Zeitmanagement ist ein schreckliches Wort. Es klingt nach ständig-auf-die-Uhr-schauen, nach Stundenplan und nach herzlich wenig Freude. Es klingt wie etwas, was nur höchst disziplinierte und funktionale Roboter-Menschen beherrschen. Zum Gänsehaut-kriegen ist das. Da kann man auch gleich das Handtuch werfen, mit dem Kugelschreiber Kreise und Kästchen in seinen Dayplaner kritzeln und danach den Fernseher anschalten. Im Zuge der Slow Sunday Kategorie möchte ich eine Lanze brechen für das Unwort „Zeitmanagement“. Wenn ich mich in meinem Freundeskreis und in meinem Leben so umschaue, scheint es fast schon normal zu sein, permanent unerledigten Aufgaben hinterherzulaufen und sich von der Komplexität seines Alltags erschlagen zu fühlen. Als wäre Überforderung kein vorübergehender Zustand, sondern ein Grundgefühl. Dabei, und hier liegt meiner Meinung nach oft das Missverständnis, bedeutet „Effektivität“ nicht, mehr Aufgaben in kürzerer Zeit zu schaffen, sondern auch im Umgang mit sich selbst mehr Nachhaltigkeit anzustreben.

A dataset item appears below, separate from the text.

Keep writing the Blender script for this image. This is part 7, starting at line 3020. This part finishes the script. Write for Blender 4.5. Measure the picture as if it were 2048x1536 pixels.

Den Anfang machen möchte ich mit etwas, das leicht und fasst selbstverständlich klingt, mir persönlich aber ziemlich schwer fällt und gerade deshalb so am Herzen liegt: Ruhe im Alltag zu finden.
Es fällt mir nicht schwer, mich zu organisieren. Ich kann gut einschätzen, wie viel Zeit Aufgaben in Anspruch nehmen werden, ich plane mit weitem Blick in die Zukunft und sehe Probleme meist kommen, lange bevor sie da sind. Das hat mir immer sehr geholfen, denn ich hatte zeitweise mein Studium, ein zweisprachiges Print-Magazin, die GmbH dahinter und die dazugehörigen Geschäftsführerpflichten sowie obendrauf noch diverse Blog- und Social Media Tätigkeiten parallel zu betreuen. Regelmäßiger Sport und gesunde Ernährung kamen noch hinzu, von einem gesunden Sozialleben und genug Raum für die Liebsten mal ganz zu schweigen. Ich war aber trotz dieser guten Voraussetzungen oft überfordert mit meinen Aufgaben und ehrlich gesagt öfter als mir lieb war alles andere als effektiv.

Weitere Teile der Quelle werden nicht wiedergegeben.